The album “Colors of Love” by Chanticleer, featuring two of Thomas’s compositions, won a Grammy award in 2000. In 2007, her Astral Canticle was one of two finalists for the Pulitzer Prize for Music. Her musical compositions comprise choral and chamber music, orchestral works, ballet, and concertos, which have been commissioned and performed by leading orchestras, among them the Berlin Philharmonic, New York Philharmonic, Philadelphia Orchestra and the London Symphony Orchestra.

A fellow of the Royal Academy of Music, Thomas is a member of the American Academy of Arts and Letters and the American Academy of Arts and Sciences, and is the recipient of awards from the Siemens, Koussevitzky and Guggenheim foundations.

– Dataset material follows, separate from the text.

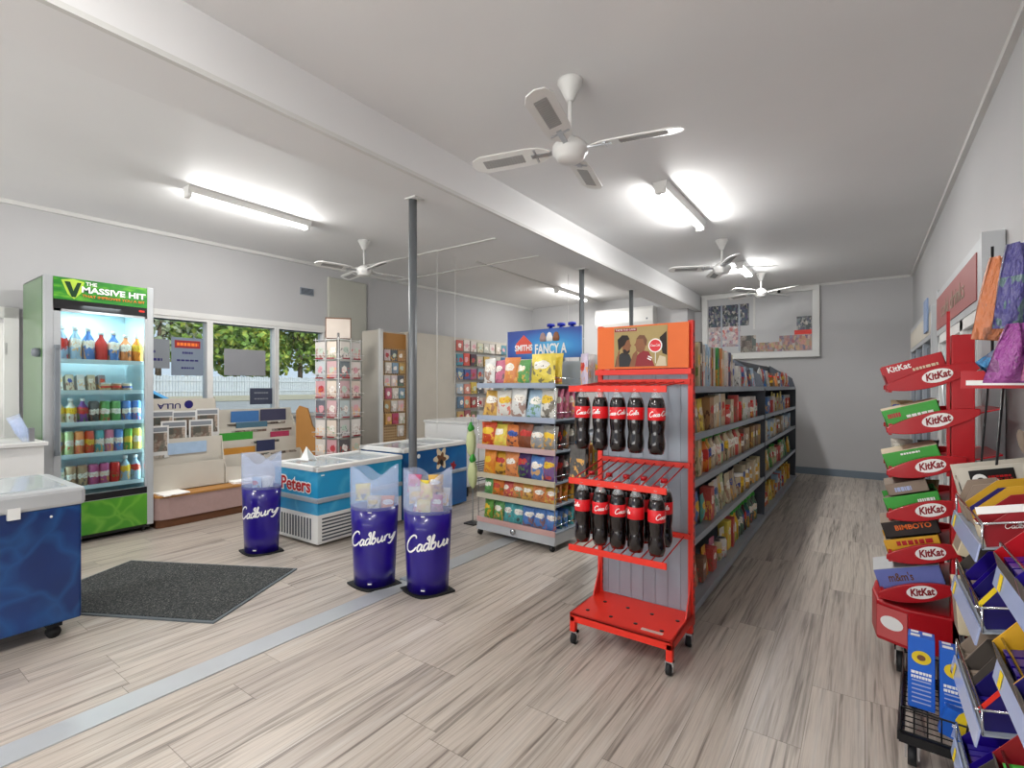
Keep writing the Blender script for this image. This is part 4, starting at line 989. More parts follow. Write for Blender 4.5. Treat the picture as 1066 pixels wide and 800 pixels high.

Since 1956 the Phi Beta Kappa Visiting Scholar program, available to campuses with chapters of PBK, has offered undergraduates the opportunity to spend time with some of America’s most distinguished scholars. The purpose of the program is to contribute to the intellectual life of the campus by making possible an exchange of ideas between the Visiting Scholars and the resident faculty and students.

 

About Washington & Jefferson College

Washington & Jefferson College, located in Washington, Pa., is a selective liberal arts college founded in 1781. Committed to providing each of its students with the highest-quality undergraduate education available, W&J offers a traditional arts and sciences curriculum emphasizing interdisciplinary study and independent study work.